O especialista explica que é importante diferenciar as investigações, que estão a cargo da Polícia Civil e são referentes a fatos e alvos ou pessoas individualmente, enquanto a inteligência que é exercício da Polícia Militar, por exemplo, procura prever causas e consequências de crimes para evitá-los ou impedir que se repitam.

 

Uma das ferramentas usadas na inteligência para rastrear criminosos e que trazem bons resultados na identificação dos assassinos em série são os aparatos tecnológicos de extração de dados dos meios de comunicação da vítima (como telefone celular, tablet e notebook). A vítima pode ter se comunicado com o suspeito ou é possível mesmo que o criminoso tenha feito uso do aparelho, tornado possível a triangulação.

 

Os policiais dispõem também de sistemas de metadados. São programas que relacionam suspeitos e vítimas pelas características de cada caso, a linha temporal com os intervalos entre os ataques, as características dos métodos do criminoso, referência geográfica, turno em que estava ativo e situação das vítimas.

 

“É preciso também ter recursos humanos específicos.
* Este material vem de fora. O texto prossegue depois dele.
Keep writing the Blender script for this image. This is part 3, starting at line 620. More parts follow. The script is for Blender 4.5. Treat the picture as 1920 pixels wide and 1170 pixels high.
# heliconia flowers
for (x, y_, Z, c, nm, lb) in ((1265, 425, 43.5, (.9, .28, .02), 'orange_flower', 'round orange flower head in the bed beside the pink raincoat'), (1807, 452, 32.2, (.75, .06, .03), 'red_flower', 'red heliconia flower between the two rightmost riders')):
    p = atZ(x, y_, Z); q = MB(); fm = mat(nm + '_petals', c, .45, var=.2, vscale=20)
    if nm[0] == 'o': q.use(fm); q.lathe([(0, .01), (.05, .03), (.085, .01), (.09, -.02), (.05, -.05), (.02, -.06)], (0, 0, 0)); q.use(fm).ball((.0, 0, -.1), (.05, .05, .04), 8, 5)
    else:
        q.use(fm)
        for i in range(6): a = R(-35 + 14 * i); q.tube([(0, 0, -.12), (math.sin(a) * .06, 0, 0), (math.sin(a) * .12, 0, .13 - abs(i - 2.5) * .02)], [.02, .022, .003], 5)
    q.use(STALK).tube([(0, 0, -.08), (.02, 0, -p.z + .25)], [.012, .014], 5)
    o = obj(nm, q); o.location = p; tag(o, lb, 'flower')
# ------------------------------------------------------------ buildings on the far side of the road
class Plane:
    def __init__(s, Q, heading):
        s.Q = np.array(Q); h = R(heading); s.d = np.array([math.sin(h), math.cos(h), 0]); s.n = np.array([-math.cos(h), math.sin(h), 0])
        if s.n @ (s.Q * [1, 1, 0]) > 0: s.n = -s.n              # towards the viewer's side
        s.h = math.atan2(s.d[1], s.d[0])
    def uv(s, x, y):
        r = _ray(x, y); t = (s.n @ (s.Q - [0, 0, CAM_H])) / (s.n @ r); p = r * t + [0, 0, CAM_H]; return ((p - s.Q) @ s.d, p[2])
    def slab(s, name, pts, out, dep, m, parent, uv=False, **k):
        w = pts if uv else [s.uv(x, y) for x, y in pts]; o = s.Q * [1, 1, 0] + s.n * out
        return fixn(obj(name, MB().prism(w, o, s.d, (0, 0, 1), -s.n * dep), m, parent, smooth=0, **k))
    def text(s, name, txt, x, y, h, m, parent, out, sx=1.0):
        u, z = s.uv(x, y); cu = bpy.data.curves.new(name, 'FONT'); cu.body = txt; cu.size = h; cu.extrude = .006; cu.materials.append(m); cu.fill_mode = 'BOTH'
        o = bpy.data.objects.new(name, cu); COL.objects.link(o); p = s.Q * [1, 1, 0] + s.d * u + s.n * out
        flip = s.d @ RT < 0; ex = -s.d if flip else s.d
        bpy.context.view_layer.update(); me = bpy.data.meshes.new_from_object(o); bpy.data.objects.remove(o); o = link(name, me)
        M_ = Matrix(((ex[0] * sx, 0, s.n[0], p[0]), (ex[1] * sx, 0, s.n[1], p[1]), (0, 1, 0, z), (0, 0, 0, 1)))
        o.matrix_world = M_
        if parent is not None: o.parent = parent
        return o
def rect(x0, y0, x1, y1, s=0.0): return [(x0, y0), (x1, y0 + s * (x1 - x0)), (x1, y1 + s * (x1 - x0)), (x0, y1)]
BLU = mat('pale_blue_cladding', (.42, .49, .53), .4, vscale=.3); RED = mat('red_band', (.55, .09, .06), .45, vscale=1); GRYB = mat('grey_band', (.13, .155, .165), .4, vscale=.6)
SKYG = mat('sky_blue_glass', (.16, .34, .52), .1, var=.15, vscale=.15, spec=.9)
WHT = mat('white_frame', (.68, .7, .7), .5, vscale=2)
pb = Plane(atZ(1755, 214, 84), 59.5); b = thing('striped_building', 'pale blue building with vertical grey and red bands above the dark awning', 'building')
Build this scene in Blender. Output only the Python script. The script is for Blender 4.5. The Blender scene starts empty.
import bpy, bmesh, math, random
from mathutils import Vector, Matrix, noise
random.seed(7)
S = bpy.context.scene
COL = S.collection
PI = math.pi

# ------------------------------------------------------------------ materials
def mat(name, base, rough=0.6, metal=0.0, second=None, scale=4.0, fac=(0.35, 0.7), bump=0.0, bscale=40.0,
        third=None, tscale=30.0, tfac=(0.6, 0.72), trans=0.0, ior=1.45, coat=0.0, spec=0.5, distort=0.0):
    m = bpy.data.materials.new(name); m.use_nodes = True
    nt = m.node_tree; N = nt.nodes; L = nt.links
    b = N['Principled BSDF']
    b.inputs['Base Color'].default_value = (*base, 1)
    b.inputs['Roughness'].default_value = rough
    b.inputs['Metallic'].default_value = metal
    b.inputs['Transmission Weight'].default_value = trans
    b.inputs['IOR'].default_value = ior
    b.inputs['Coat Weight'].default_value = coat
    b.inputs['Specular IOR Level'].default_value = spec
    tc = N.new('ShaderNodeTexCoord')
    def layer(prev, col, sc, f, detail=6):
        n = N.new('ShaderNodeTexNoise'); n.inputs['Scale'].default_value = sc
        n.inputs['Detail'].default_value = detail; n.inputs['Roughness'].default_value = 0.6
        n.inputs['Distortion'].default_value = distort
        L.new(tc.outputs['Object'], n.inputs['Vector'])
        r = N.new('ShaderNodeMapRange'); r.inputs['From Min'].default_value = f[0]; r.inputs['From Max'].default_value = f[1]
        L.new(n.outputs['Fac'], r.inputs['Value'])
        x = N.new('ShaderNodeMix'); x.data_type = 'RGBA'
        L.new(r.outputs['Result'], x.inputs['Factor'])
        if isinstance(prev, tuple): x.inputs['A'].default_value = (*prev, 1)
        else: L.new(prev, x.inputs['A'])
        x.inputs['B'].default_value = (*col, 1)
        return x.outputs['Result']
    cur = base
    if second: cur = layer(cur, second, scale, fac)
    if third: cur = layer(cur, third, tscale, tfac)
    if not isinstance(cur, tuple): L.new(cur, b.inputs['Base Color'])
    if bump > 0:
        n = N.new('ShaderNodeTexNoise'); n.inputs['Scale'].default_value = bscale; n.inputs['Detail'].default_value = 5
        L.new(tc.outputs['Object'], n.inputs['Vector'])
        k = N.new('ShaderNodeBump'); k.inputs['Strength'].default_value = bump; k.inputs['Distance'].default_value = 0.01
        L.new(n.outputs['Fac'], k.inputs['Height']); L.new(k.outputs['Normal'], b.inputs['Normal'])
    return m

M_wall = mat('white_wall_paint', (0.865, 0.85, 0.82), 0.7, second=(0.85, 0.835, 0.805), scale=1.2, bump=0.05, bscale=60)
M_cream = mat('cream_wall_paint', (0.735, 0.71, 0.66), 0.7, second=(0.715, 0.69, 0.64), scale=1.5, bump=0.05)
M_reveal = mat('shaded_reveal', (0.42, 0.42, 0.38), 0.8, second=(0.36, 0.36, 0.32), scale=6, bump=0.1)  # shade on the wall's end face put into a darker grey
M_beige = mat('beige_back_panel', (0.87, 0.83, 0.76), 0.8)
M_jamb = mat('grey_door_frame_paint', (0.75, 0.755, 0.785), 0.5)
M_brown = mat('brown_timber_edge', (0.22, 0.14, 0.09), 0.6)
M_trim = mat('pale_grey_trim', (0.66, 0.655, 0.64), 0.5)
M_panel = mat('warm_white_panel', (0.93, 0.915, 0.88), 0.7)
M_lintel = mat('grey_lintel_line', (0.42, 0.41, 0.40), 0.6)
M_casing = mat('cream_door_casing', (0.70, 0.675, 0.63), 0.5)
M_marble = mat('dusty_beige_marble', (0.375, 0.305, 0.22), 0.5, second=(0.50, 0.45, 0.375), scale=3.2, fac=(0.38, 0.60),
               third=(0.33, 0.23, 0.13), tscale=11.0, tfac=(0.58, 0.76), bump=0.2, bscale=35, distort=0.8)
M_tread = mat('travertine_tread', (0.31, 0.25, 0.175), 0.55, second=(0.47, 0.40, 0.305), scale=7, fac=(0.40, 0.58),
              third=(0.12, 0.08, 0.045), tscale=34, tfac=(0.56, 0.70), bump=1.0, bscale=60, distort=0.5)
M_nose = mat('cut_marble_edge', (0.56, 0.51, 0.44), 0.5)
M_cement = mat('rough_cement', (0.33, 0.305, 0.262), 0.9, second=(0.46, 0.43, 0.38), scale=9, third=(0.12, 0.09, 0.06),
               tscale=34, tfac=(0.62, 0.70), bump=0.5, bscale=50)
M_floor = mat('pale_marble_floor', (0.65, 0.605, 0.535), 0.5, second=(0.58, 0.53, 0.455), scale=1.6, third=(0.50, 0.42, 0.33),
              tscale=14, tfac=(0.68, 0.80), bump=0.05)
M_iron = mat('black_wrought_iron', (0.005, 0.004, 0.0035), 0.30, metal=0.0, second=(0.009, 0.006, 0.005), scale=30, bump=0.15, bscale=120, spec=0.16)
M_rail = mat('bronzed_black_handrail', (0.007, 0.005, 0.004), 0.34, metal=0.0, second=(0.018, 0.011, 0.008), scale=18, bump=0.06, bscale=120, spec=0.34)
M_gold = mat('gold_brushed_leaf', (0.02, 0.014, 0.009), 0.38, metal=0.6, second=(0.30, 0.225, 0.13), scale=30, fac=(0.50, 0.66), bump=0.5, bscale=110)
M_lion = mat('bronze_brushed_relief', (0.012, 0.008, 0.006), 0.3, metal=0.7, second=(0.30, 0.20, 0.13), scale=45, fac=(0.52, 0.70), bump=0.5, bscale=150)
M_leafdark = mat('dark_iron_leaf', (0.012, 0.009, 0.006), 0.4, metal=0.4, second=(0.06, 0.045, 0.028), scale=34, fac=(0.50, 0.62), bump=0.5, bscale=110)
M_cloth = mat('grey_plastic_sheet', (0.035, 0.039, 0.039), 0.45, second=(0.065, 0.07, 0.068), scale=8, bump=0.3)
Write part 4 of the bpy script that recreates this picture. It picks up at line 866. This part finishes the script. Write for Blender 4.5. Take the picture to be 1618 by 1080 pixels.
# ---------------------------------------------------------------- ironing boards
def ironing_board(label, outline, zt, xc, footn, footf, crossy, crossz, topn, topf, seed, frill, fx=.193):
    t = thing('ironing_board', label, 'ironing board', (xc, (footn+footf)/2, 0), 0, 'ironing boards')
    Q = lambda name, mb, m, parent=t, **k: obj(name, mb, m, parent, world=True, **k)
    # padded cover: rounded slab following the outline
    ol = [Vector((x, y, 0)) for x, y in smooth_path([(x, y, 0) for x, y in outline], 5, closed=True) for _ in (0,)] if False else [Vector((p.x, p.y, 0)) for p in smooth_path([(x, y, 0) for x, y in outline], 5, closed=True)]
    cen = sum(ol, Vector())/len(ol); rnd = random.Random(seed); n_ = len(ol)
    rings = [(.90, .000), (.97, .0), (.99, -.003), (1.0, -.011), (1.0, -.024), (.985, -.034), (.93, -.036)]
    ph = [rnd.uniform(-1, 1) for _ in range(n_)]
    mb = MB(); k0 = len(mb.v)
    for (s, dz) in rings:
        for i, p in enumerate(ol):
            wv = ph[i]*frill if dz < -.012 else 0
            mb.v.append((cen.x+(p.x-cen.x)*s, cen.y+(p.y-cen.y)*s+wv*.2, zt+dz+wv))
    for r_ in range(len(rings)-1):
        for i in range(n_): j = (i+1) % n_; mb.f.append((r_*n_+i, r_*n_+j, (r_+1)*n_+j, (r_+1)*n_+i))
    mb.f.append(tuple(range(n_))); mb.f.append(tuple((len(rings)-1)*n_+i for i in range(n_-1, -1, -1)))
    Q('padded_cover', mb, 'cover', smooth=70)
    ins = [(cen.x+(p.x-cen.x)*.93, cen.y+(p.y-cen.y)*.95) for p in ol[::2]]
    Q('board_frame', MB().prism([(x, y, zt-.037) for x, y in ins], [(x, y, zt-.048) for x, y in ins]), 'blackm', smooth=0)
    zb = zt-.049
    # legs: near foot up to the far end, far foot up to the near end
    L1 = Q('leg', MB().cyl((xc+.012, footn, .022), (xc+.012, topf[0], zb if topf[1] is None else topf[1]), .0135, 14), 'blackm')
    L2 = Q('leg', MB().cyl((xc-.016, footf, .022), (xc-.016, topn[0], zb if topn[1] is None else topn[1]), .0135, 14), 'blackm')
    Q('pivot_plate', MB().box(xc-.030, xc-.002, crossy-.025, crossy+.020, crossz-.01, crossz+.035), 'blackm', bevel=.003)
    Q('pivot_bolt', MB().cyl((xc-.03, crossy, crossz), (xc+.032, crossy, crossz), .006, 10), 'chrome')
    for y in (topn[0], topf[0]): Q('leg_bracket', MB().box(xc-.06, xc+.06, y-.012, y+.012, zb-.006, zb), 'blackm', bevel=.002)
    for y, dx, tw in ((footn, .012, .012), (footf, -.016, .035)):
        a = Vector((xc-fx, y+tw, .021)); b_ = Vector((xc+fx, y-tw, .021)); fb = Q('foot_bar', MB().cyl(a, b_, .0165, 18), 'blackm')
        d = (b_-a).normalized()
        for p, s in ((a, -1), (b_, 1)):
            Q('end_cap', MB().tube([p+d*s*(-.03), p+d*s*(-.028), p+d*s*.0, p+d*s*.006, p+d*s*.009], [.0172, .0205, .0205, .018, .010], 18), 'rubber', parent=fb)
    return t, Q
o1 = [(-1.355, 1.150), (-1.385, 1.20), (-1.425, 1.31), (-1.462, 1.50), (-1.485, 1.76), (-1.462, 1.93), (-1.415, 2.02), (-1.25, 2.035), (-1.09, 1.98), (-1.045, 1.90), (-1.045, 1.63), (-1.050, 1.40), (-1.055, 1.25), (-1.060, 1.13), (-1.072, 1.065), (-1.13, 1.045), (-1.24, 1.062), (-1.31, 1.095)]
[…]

Na época, tínhamos um especialista em homicídios, mas nessa modalidade em geral. Seria preciso ampliar esse grau de especialização, para se ter um especialista em homicídios passionais, chacinas, execuções ligadas ao tráfico de drogas ou crimes em série mesmo, para se direcionar as ações com mais assertividade”, observa o coronel Carlos Júnior.

 

Programas de relacionamento de postagens e vestígios postados na internet pela vítima ou para ela também são vasculhados por ferramentas específicas. Os programas são capazes de realizar a análise de um grande volume de dados deixados no ambiente cibernético.

 

Vídeos

Outros instrumento são as câmeras. “A abrangência grande e crescente de câmeras em ambientes externos e internos é essencial atualmente. Tanto em edificações, nas ruas, quanto nas estradas, câmeras de segurança e controle auxiliam a construir rotinas e a flagrar atitudes de suspeitos ou vítimas. Em Minas Gerais há sistemas de identificação de placas de veículos em massa em grandes corredores e estradas, como o Helios, que auxiliam na identificação e rastreamento de criminosos que usam as vias rodoviárias”, afirma o coronel Carlos Júnior.

 

Com todo esse aparato, o rastreamento de criminosos em série se torna uma caçada cuja rapidez está longe do ideal, mas que tende a levar cada vez menos tempo. Uma agilidade indispensável, já que, nesse caso, a demora pode custar vidas.